### GIVEN INFORMATION
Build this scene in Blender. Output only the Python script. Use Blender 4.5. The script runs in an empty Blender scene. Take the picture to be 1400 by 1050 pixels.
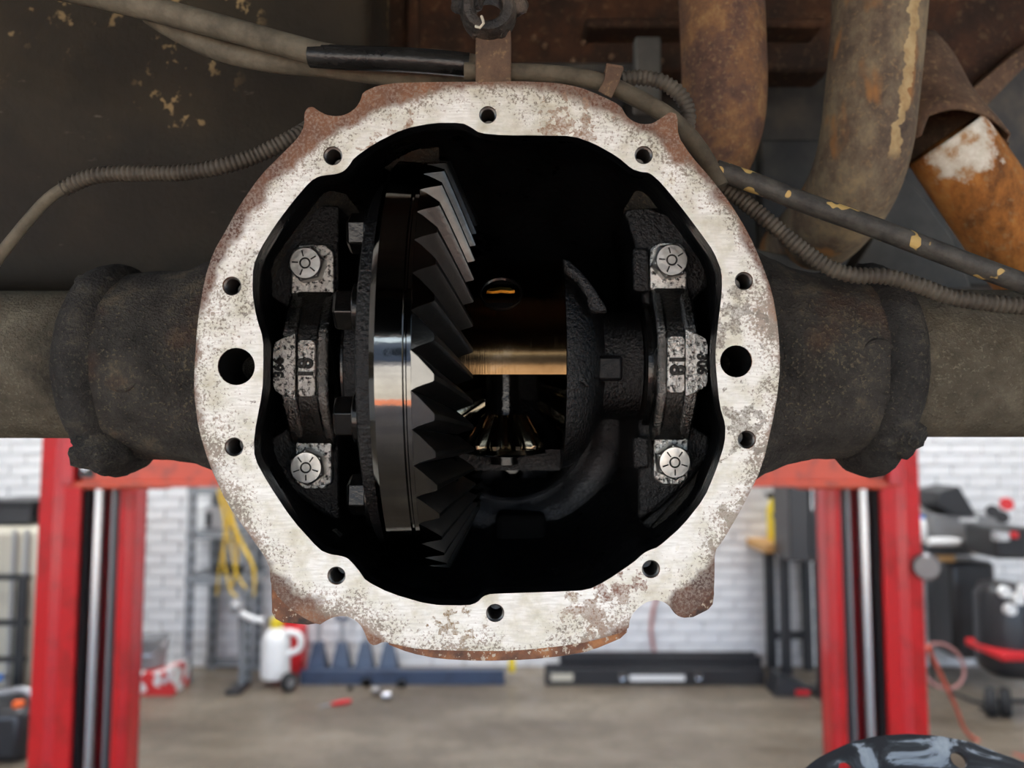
import bpy, bmesh, math, random
from mathutils import Vector, Matrix, noise
from mathutils.geometry import tessellate_polygon
random.seed(7)
R = math.radians
SC = bpy.context.scene
COL = SC.collection

# ------------------------------------------------------------------ camera, sky, sun, exposure
F = 1050.0                     # focal length in pixels of the 1400x1050 frame
PITCH = R(4.4)
CAM = Vector((0, 0, 1.5))
RIGHT = Vector((1, 0, 0)); FWD = Vector((0, math.cos(PITCH), math.sin(PITCH))); UP = Vector((0, -math.sin(PITCH), math.cos(PITCH)))
cd = bpy.data.cameras.new('camera'); cam = bpy.data.objects.new('camera', cd); COL.objects.link(cam)
cam.location = CAM; cam.rotation_euler = (R(90) + PITCH, 0, 0)
cd.sensor_width = 36; cd.lens = 36 * F / 1400; cd.clip_start = 0.02; cd.clip_end = 200
cd.dof.use_dof = True; cd.dof.focus_distance = 0.415; cd.dof.aperture_fstop = 6.0
SC.camera = cam

SUN_EL, SUN_AZ = 60, 205       # sun behind the camera, over its left shoulder
w = bpy.data.worlds.new('world'); SC.world = w; w.use_nodes = True
wt = w.node_tree; wt.nodes.clear()
sky = wt.nodes.new('ShaderNodeTexSky'); sky.sky_type = 'NISHITA'; sky.sun_disc = False
sky.sun_elevation = R(SUN_EL); sky.sun_rotation = R(SUN_AZ); sky.dust_density = 2.0; sky.ozone_density = 1.5
bg = wt.nodes.new('ShaderNodeBackground'); bg.inputs[1].default_value = 0.42
wo = wt.nodes.new('ShaderNodeOutputWorld')
wt.links.new(sky.outputs[0], bg.inputs[0]); wt.links.new(bg.outputs[0], wo.inputs[0])
sl = bpy.data.lights.new('sun', 'SUN'); sl.energy = 9.0; sl.angle = R(0.6); sl.color = (1, .95, .86)
so = bpy.data.objects.new('sun', sl); COL.objects.link(so)
so.rotation_euler = (R(90 - SUN_EL), 0, R(-25)); so.location = (-3, -8, 9)
vs = SC.view_settings
vs.view_transform = 'Standard'; vs.look = 'None'; vs.gamma = 1; vs.use_curve_mapping = False
vs.exposure = 1.0
FILL_W = 42                   # each added fill fitting over the far end of the workshop

# ------------------------------------------------------------------ coordinate helpers
def CW(u, v, d):                       # right / up / forward of the viewpoint, metres -> world
    return CAM + RIGHT * u + UP * v + FWD * d
def P(x, y, d):                        # a point seen at x, y of the frame and d metres ahead
    return CW((x - 700) / F * d, -(y - 525) / F * d, d)
def U(x, d): return (x - 700) / F * d
def V(y, d): return -(y - 525) / F * d
def W(x, y, Y):                        # the same on the upright plane at world Y
    r = RIGHT * ((x - 700) / F) - UP * ((y - 525) / F) + FWD
    t = Y / r.y
    p = CAM + r * t
    return p
def GY(y):                             # world Y where row y meets the floor
    r = -UP * ((y - 525) / F) + FWD
    return -1.5 / r.z * r.y
ROT = Matrix.Rotation(PITCH, 4, 'X')

# ------------------------------------------------------------------ mesh helpers
class MB:
    def __init__(s): s.v = []; s.f = []
    def add(s, vs, fs):
        o = len(s.v); s.v += [Vector(p) for p in vs]; s.f += [tuple(i + o for i in f) for f in fs]; return s
    def hull8(s, p):                   # 8 corners: bottom four then top four
        return s.add(p, [(3, 2, 1, 0), (4, 5, 6, 7), (0, 1, 5, 4), (1, 2, 6, 5), (2, 3, 7, 6), (3, 0, 4, 7)])
    def box(s, c, sz, rot=None):
        c = Vector(c); h = Vector(sz) / 2
        ps = [Vector((x * h.x, y * h.y, z * h.z)) for z in (-1, 1) for x, y in ((-1, -1), (1, -1), (1, 1), (-1, 1))]
        if rot: ps = [rot @ p for p in ps]
        return s.hull8([c + p for p in ps])
    def rings(s, rs, close=True, cap0=False, cap1=False):   # loft a list of equal rings
        n = len(rs[0]); o = len(s.v)
        for r in rs: s.v += [Vector(p) for p in r]
        for i in range(len(rs) - 1):
            for j in range(n if close else n - 1):
                k = (j + 1) % n
                s.f.append((o + i * n + j, o + i * n + k, o + (i + 1) * n + k, o + (i + 1) * n + j))
        if cap0: s.f.append(tuple(o + j for j in reversed(range(n))))
        if cap1: s.f.append(tuple(o + (len(rs) - 1) * n + j for j in range(n)))
        return s
    def lathe(s, prof, c, ax, up, n=48, cap0=False, cap1=False, a0=0, a1=360):   # prof: (axial, radius)
        c = Vector(c); ax = Vector(ax).normalized(); up = Vector(up).normalized(); sd = ax.cross(up)
        full = abs(a1 - a0) >= 360; m = n if full else n + 1
        rs = []
        for t, r in prof:
            rs.append([c + ax * t + (up * math.cos(R(a0 + (a1 - a0) * k / n)) + sd * math.sin(R(a0 + (a1 - a0) * k / n))) * r for k in range(m)])
        return s.rings(rs, close=full, cap0=cap0, cap1=cap1)
    def sweep(s, pts, rad, n=16, cap=True, step=None, ridge=None, scale2=1.0):
        pts = spline(pts, step) if step else [Vector(p) for p in pts]
        m = len(pts); rs = []
        t = (pts[1] - pts[0]).normalized()
        a = t.orthogonal().normalized()
        acc = 0
        for i, p in enumerate(pts):
            t = (pts[min(i + 1, m - 1)] - pts[max(i - 1, 0)]).normalized()
            a = (a - t * a.dot(t)).normalized(); b = t.cross(a)
            if i: acc += (p - pts[i - 1]).length
            r = rad(i / (m - 1)) if callable(rad) else rad
            if ridge: r *= ridge(acc)
            rs.append([p + (a * math.cos(2 * math.pi * k / n) + b * math.sin(2 * math.pi * k / n) * scale2) * r for k in range(n)])
        return s.rings(rs, cap0=cap, cap1=cap)
    def prism(s, poly, off, holes=()):    # poly: list of 3D points, off: vector
        loops = [[Vector(p) for p in poly]] + [[Vector(p) for p in h] for h in holes]
        off = Vector(off)
        tris = tessellate_polygon(loops)
        fl = [p for l in loops for p in l]; n = len(fl); o = len(s.v)
        s.v += fl + [p + off for p in fl]
        for a, b, c in tris:
            s.f.append((o + a, o + b, o + c)); s.f.append((o + n + c, o + n + b, o + n + a))
        q = 0
        for l in loops:
            m = len(l)
            for j in range(m):
                k = (j + 1) % m
                s.f.append((o + q + j, o + q + k, o + n + q + k, o + n + q + j))
            q += m
        return s
    def blob(s, c, r, n=10, m=7, seed=0, rough=0.0):
        c = Vector(c); r = Vector(r) if hasattr(r, '__len__') else Vector((r, r, r)); rs = []
        for i in range(1, m):
            t = math.pi * i / m
            ring = []
            for k in range(n):
                a = 2 * math.pi * k / n
                d = Vector((math.sin(t) * math.cos(a), math.sin(t) * math.sin(a), math.cos(t)))
                q = 1 + rough * noise.noise(d * 2.3 + Vector((seed, 0, 0)))
                ring.append(c + Vector((d.x * r.x, d.y * r.y, d.z * r.z)) * q)
            rs.append(ring)
        return s.rings(rs, cap0=True, cap1=True)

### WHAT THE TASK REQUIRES
Pictures excluded, repeat exactly the lines from the top of the material through the line with "COL = SC.collection", including both of those lines.

### CORRECT OUTPUT
Build this scene in Blender. Output only the Python script. Use Blender 4.5. The script runs in an empty Blender scene. Take the picture to be 1400 by 1050 pixels.
import bpy, bmesh, math, random
from mathutils import Vector, Matrix, noise
from mathutils.geometry import tessellate_polygon
random.seed(7)
R = math.radians
SC = bpy.context.scene
COL = SC.collection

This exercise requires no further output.